19 Jan Passing through Social Faux Pas in London

Tip #1: Don't wear these masks.

Tip #1: Don’t wear these masks.

While England and the US share a de facto official language (English, although legally the US has no official language), it’s clear that cultures and customs remain distinct, and occasionally incompatible. Navigating social situations can become tricky, particularly when addressing international politics (Ireland anyone?). Keeping that in mind, I present a few guidelines when speaking with London locals, superiors, or even (if blind chance intercedes) the Queen.

First, be aware of small talk. Britons are more reserved than Americans. Idle discussion with a new coworker can prove uncomfortable. Don’t take it personally if they shrug you off and bury their face in a newspaper or computer. Likely, your positive demeanor and openness for discussion took the individual off-guard. Throw in a couple self-deprecating statements about yourself and you might just open them up as well.

Recognizing the function of humor, sarcasm and wit in British discourse will be your most important tool. And don’t get unnerved if your statements elicits sarcasm; this is a defense mechanism employed when conversation has struck a tender spot for the individual. Don’t take sarcasm or irony personally; offer a bit of your own (without making a fool of yourself) and this impasse may be crossed.

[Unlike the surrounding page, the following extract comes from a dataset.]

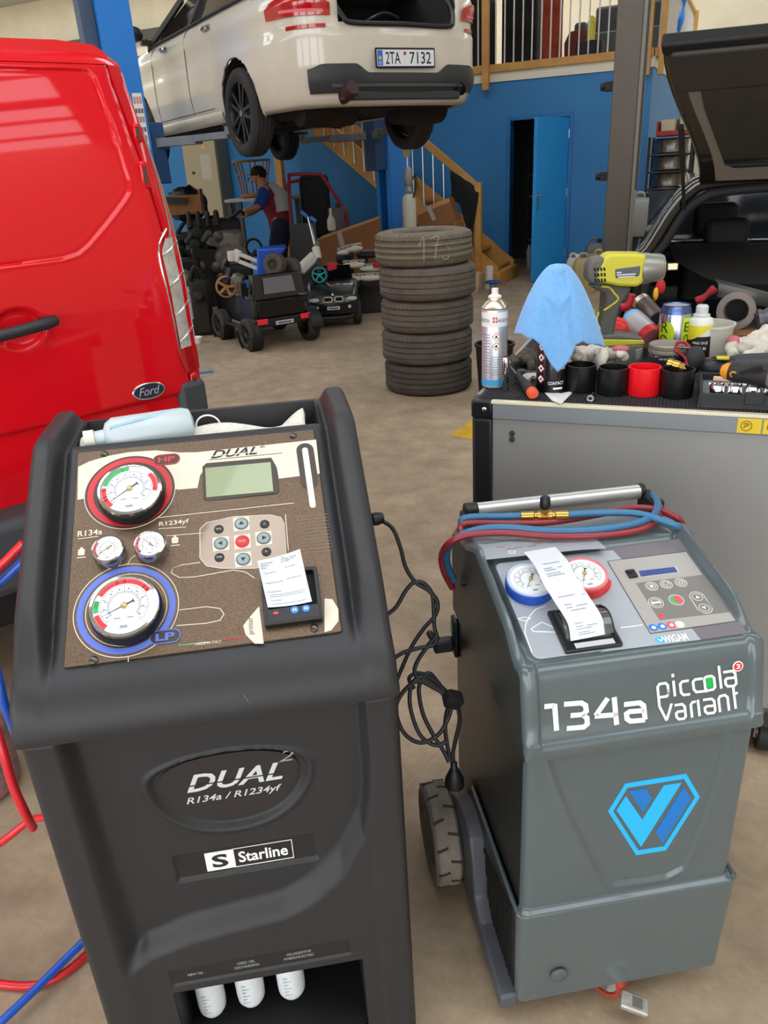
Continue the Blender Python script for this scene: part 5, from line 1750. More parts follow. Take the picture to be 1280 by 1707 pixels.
# printer
pc = [Y3(*q, .008) for q in ((500, 512), (700, 478), (752, 628), (558, 656))]
x0_, x1_ = (pc[0].x + pc[3].x) / 2, (pc[1].x + pc[2].x) / 2
y0_, y1_ = (pc[2].y + pc[3].y) / 2, (pc[0].y + pc[1].y) / 2
pr_ = MB(MB_).ringp(rrect(x0_, x1_, y0_, y1_, .003), rrect(x0_ + .008, x1_ - .008, y0_ + .02, y1_ - .006, .003), k0, k0 + .006).box(x0_ + .002, x1_ - .002, y0_ + .002, y0_ + .021, k0, k0 + .006).build('receipt_printer', mat('printer_dark', '26282a', .45), mb_, bevel=.001)
MB(MB_).box(x0_ + .018, x1_ - .012, y0_ + .004, y0_ + .014, k0 + .006, k0 + .007).build('printer_label', mat('label_pale', 'b9bcc0', .4), pr_)
MB(MB_).grid(lambda u, v: V((x0_ + .008 + (x1_ - x0_ - .016) * u, y0_ + .022 + (y1_ - y0_ - .03) * v, k0 + .004 + .022 * sin(pi * min(1, v * .95 + .05)) ** .7)), 8, 16).build('printer_lid', mat('smoked_lid', '5c625f', .1, alpha=.75, coat=1), pr_, smooth=80)
for sx in (0, 1):
    X_ = x0_ + .006 if sx == 0 else x1_ - .008
    MB(MB_).grid(lambda u, v: V((X_, y0_ + .022 + (y1_ - y0_ - .026) * v, k0 + (.004 + .022 * sin(pi * min(1, v * .95 + .05)) ** .7) * u)), 1, 14).build('printer_cheek', BLACK, pr_, smooth=0)
    md = COL.objects[-1].modifiers.new('thick', 'SOLIDIFY'); md.thickness = .003
cen = [Y3(640, 604, .012), Y3(628, 540, .032), Y3(585, 470, .05), Y3(540, 400, .058), Y3(510, 340, .055), Y3(468, 290, .042)]
cen = spline([V((p.x, p.y, p.z)) for p in cen], 6)


def paperB(u, v):
    t = v * (len(cen) - 1)
    i = min(int(t), len(cen) - 2)
    p = cen[i].lerp(cen[i + 1], t - i)
    return MB_ @ V((p.x + (u - .5) * .058, p.y + (u - .5) * .004, p.z))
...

If you’ve struck up a light conversation, it’s best to stick to open questions as opposed to loaded ones (“what do you think about the Queen?”) or personal assertions. Comment on the weather and how it’s destroying your hair, or how you’re getting paler by the minute. Perhaps a general comment on the last football game (but not on who you wanted to win, unless you know what you’re talking about). A compliment on the food is always welcomed as well.

If you’re running out of topics, do not address any of the following: religion, the European Union, the Middle East, or the class system. If you find yourself asking, “so, how ‘bout that Euro?” or “What’s up with classes, ya’ll?” just stop. Politely dismiss yourself and regroup with some less charged topics. And if you can’t think of any, don’t worry. Simply dismiss yourself; it’s not nearly as rude as in America.

While these are only a few suggestions to employ when conversing in London, the best way to learn is through experience. If you get shut out during a conversation, consider what you said and the way you said it. If you think you sounded foolish, regroup. And if all else fails…

It’s better to listen and learn than speak and remove all doubt.